What this suggested to me about the broader state of dance in 2025 is a renewed trust in process. There is an understanding that artistry develops through patience, through community, and through an openness to complexity. The strongest moments did not come from spectacle alone, but from dancers fully inhabiting the task at hand, whether navigating the emotional weight of a sombre duet or the kinetic demands of a large ensemble work.
That sense of responsibility toward audience was echoed in Bangarra Dance Theatre’s The Bogong’s Song. Created for children, the work never underestimated its viewers. Instead, it offered beauty, humour and cultural depth with remarkable generosity. The production demonstrated how storytelling, when shaped with care, can invite curiosity rather than dictate meaning. It reminded me that dance’s power lies not only in virtuosity, but in its ability to foster connection and understanding across generations.

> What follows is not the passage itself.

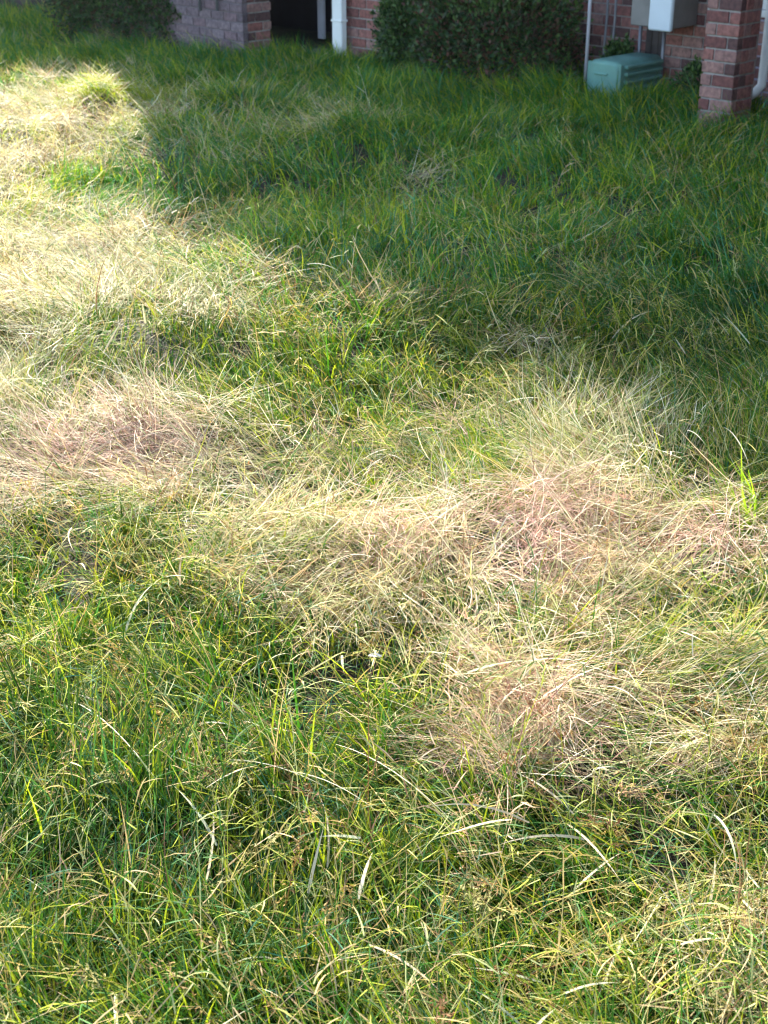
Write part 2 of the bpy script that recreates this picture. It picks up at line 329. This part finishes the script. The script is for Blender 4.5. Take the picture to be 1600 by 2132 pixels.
for p, q in ((.052, .438), (.462, .848)): MB().box(xx + p, xx + q, yy + .024, yy + .03, z1_ + .024, z1_ + 1.07).build('pane', gm, wf)
pb = [onwall(*p, -7.42) for p in ((1604, 0), (1590, 150), (1586, 178), (1576, 192), (1562, 203))]
pts = [(hl(s, -7.42)[0], hl(s, -7.42)[1] - (0, 0, .0, .02, .05)[i], z) for i, (s, z) in enumerate(pb)]
xk = pts[1][0]; pts = [(xk, pts[0][1], 2.6), (xk, pts[0][1], .5)] + [(xk, pts[1][1], pts[1][2])] + pts[2:]
o = MB().tube(pts, .026, 12, sx=1.0, sy=1.0).build('downspout', M['white'], house, True); tag(o, 'white downspout with curved foot right of the brick pillar')
# white caulk line / stub on brick wall above the box
s_, z_ = onwall(1474, 32, -7.785); xa, ya = hl(s_, -7.785); MB().box(xa, xa + .014, ya - .012, ya + .004, z_, z_ + .6, .003).build('conduit', M['white'], house)
# wall stains: short downspout stubs on the left wall (dark blue streaks)
for px in (419, 455):
    s_, z_ = onwall(px, 22, -6.93); xa, ya = hl(s_, -6.93)
    MB().tube([(xa, ya - .008, z_), (xa, ya - .01, z_ + .5), (xa, ya - .01, z_ + 1.2)], .012, 8).build('cable_conduit', M['metal'], house, True)
tag(house, 'red brick house wall in shade with dark recessed entrance behind the overgrown lawn', 'house')

# wooden gate of dark boards between the wall parts
gx0, gy0 = hl(-5.46, -7.86)
gate = empty('wooden_gate', st(-5.45, -7.84), HOUSE_RZ); tag(gate, 'dark weathered board gate behind the thin white pole', 'gate')
for k in range(3): MB().box(.002 + k * .05, .047 + k * .05, -.01, .012, .03, 2.64 - .01 * (k % 2), .003).build('board', M['wood'], gate)
for z in (.3, 1.5): MB().box(.002, .148, .013, .04, z, z + .08, .003).build('rail', M['wood'], gate)
for k, px in enumerate((1275, 1292)):
    s_, z_ = onwall(px, 20, -7.76); q = st(s_, -7.70)
    o = MB().tube([(0, 0, 0), (0, 0, .3), (.006, 0, .5), (0, 0, .9), (0, 0, 1.5)], .009, 8).build('riser_pipe', M['metal'], None, True); o.location = q
    tag(o, ['grey riser pipe on the wall nearer the thin white pole', 'grey riser pipe on the wall nearer the meter box'][k], 'pipe', 'thin riser pipes on the wall')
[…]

Taken together, these experiences point to a healthy and thoughtful dance ecology. In 2025, I saw artists and institutions investing in clarity, in lineage, and in the long view. There was confidence without bravado, ambition without excess. At a time when speed and novelty often dominate cultural conversations, it was heartening to witness work that trusted both its makers and its audiences to meet one another with openness and respect.